Just because it’s thrifted doesn’t mean it’s necessarily good. Avoid major polluters like faux fur, and think hard about textile waste when it comes to buying secondhand. In fact, you’ll find plenty of sage advice and creative ideas for responsible dressing with local organisations such as Mindful Fashion NZ, which this year will be running its sophomore Circular Fashion Design Awards.

10. New romanticism

That specific sweet-spot era of the early 80s ushered in a unique style sensibility that has eternally inspired designers over the decades but feels particularly relevant for now. Prairie tops and pie-crust collars were worn with leather skirts and trousers; mutton sleeves (reinforced by one of this year’s most stylish releases Poor Things, and costume designer Holly Waddington’s expert attention to Victoriana volume).

Young Princess Diana was one of the poster models of this mix of Sloane Ranger and street, along with Agnetha and Frida right before Abba disbanded in 1982. Their looks at the time were a little hard-edged but tempered with softer pieces, the kind of formula beloved by designers like Nicholas Ghesquire at Louis Vuitton. A slightly strange combination of romance and retrofuturism — like steampunk. Yes, our curious national obsession with the subgenre of science fiction is having a moment.


1. Nothing-new micro-internet trends

Barbie core (fun), coastal grandmother (relevant to New Zealand), granola girl (cringe), quiet luxury (timeless), eccentric grandpa (fun), trad wife (questionable), mob wife (problematic), clean girls (dull rage), coquette aesthetic (cute) ... blah blah blah. That’s not to say hot pink is out, or bows, or quirky sweaters, etc., but the terminology used to describe a look or item of clothing online is getting tired.

Much to the chagrin of those who live and breathe certain aesthetics, how each of these niche trends is parlayed on social media has a direct influence on money-hungry brands looking for a quick trend to jump on, and ultimately commodifying the things some people have genuinely loved and developed and invested in their style through years of experimentation and personal research.

2. Clunky dad sneakers

I mean, sure, wear them if you must, but clomping around in chunky sneakers isn’t the vibe this year. Consider low-profile kicks that feel light and easy. For some of our recommendations, try the ubiquitous Adidas Samba or Spezial styles rendered in an interesting texture (nubuck) or bold colour, or another retro-sneaker of the moment, the Puma Palermo.

Dua Lipa makes a convincing case for retro-inspired low-profile kicks in place of chunky dad sneakers, appearing in Puma's first campaign for its Palermo style.
Dua Lipa makes a convincing case for retro-inspired low-profile kicks in place of chunky dad sneakers, appearing in Puma's first campaign for its Palermo style.

3. Gaudy (unironic) designer belts

Monogram buckles and monogram-printed belts can make an otherwise perfectly fine outfit look a little cheap.
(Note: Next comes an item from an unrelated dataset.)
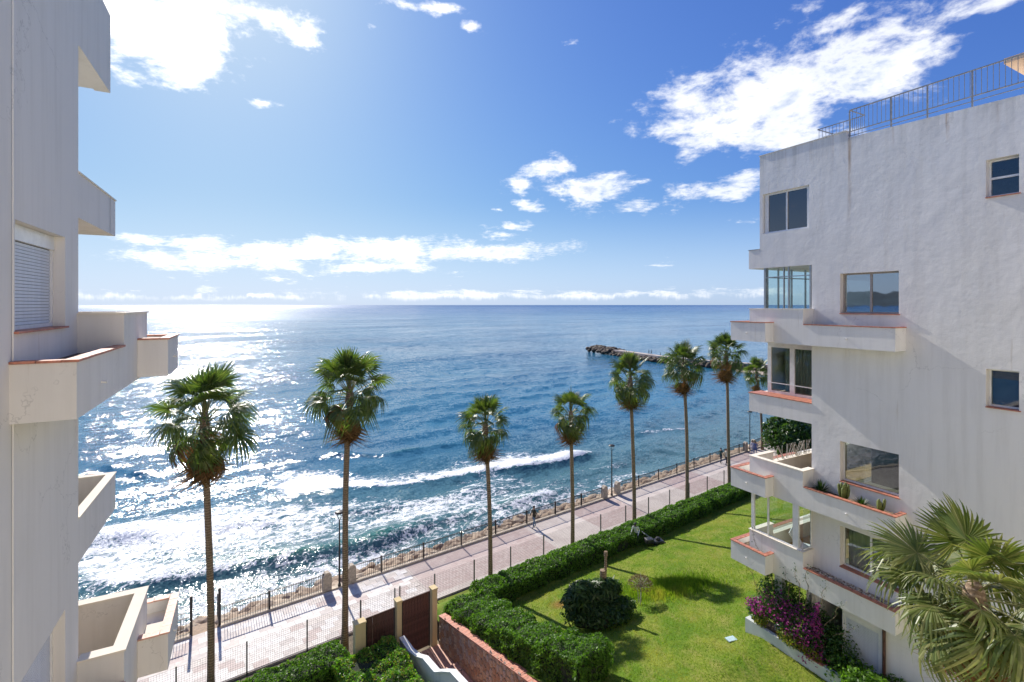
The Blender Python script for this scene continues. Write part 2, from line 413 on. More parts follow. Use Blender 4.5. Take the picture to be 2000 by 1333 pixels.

Oh, the irony (unless you are actually being ironic in a Y2K, Posh ‘n’ Becks throwback kind of way. Then, as you were).

4. Underwear as everyday wear

Things like leggings as trousers and knickers over tights might be the sort of thing Miu Miu can get away with parading down the runway at Paris Fashion Week, but in real life there’s a fine line. Sure, a lace-trimmed camisole top or a bra worn under a blazer can be a fun and acceptable nod to the 90s, but anything beyond that can feel slightly confusing. (Again, you do you.)
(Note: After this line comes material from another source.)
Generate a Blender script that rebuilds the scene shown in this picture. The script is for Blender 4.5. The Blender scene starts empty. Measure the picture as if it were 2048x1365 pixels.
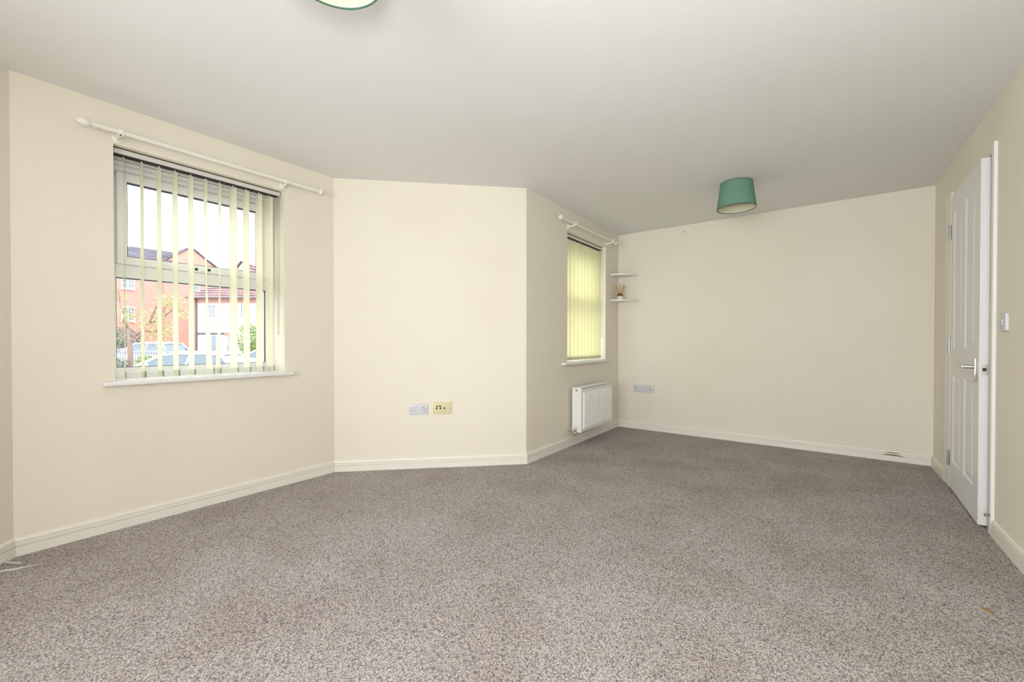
import bpy, bmesh, math, random
from mathutils import Vector, Matrix
random.seed(7)
PI = math.pi
scene = bpy.context.scene
COL = scene.collection

# ------------------------------------------------------------------ camera, world, lights, exposure
F_PX, CX, CY, W, H = 836.4, 1024.0, 690.87, 2048, 1365
YAW, PITCH, ROLL = 0.6419437, -0.0085996, 0.000354
CAM = Vector((0, 0, 1.03))
fw = Vector((-math.sin(YAW) * math.cos(PITCH), math.cos(YAW) * math.cos(PITCH), math.sin(PITCH)))
rt0 = Vector((math.cos(YAW), math.sin(YAW), 0))
up0 = rt0.cross(fw)
rt = rt0 * math.cos(ROLL) + up0 * math.sin(ROLL)
up = rt.cross(fw)
cd = bpy.data.cameras.new('camera')
cam = bpy.data.objects.new('camera', cd)
COL.objects.link(cam)
cam.matrix_world = Matrix(((rt.x, up.x, -fw.x, CAM.x), (rt.y, up.y, -fw.y, CAM.y), (rt.z, up.z, -fw.z, CAM.z), (0, 0, 0, 1)))
cd.sensor_width = 36.0
cd.lens = F_PX / W * 36.0
cd.shift_y = (CY - H / 2) / W
cd.clip_start = 0.02
cd.clip_end = 400
scene.camera = cam

SKY = 4.2
world = bpy.data.worlds.new('world')
scene.world = world
world.use_nodes = True
bg = world.node_tree.nodes['Background']
bg.inputs[0].default_value = (0.93, 0.96, 1.0, 1)      # plain overcast sky
bg.inputs[1].default_value = SKY

def area(name, loc, rot, sx, sy, watts, col):
    l = bpy.data.lights.new(name, 'AREA')
    l.shape = 'RECTANGLE'; l.size = sx; l.size_y = sy; l.energy = watts; l.color = col
    o = bpy.data.objects.new(name, l); COL.objects.link(o)
    o.location = loc; o.rotation_euler = rot
    return o
# added fill light, unseen behind the camera, set in an assumed opening
area('rear_fill_light', (-0.7, -2.75, 1.25), (PI / 2, 0, 0), 2.3, 2.0, 76, (0.95, 0.98, 1.0))
# the photographer's flash in its softbox, at the camera and tilted up
area('camera_flash', (0.02, -0.12, 1.28), (PI / 2 + 0.42, 0, 0.22), 0.4, 0.3, 29, (0.95, 0.98, 1.0))

scene.view_settings.view_transform = 'Standard'
scene.view_settings.look = 'None'
scene.view_settings.exposure = 0.0
scene.view_settings.gamma = 1.0
scene.view_settings.use_curve_mapping = False

def at(px, py, depth):
    """point seen at a pixel, at a forward depth"""
    return CAM + (fw + rt * ((px - CX) / F_PX) - up * ((py - CY) / F_PX)) * depth

# ------------------------------------------------------------------ materials
def srgb(r, g, b):
    f = lambda c: (c / 255 / 12.92) if c / 255 <= 0.04045 else ((c / 255 + 0.055) / 1.055) ** 2.4
    return (f(r), f(g), f(b), 1)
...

5. Tight clothes on gym bros

Along with doing a button-up on a shirt with no tie, why would you put yourself through that level of discomfort?

6. Corsets

While the eternal wardrobe garment had an irreverent comeback over the past couple of years thanks to a newfound obsession with vintage Vivienne Westwood, the concept of a corset in 2024 isn’t quite aligned with this year’s general preference for unrestrictive clothes.

7. Gimmicky clothes

We love it when fashion isn’t so serious and has a sense of humour, but surely we can improve on the clickbait of Balenciaga’s $1000 towel wrap skirt and Diesel’s pointless velcro belt/mini skirt.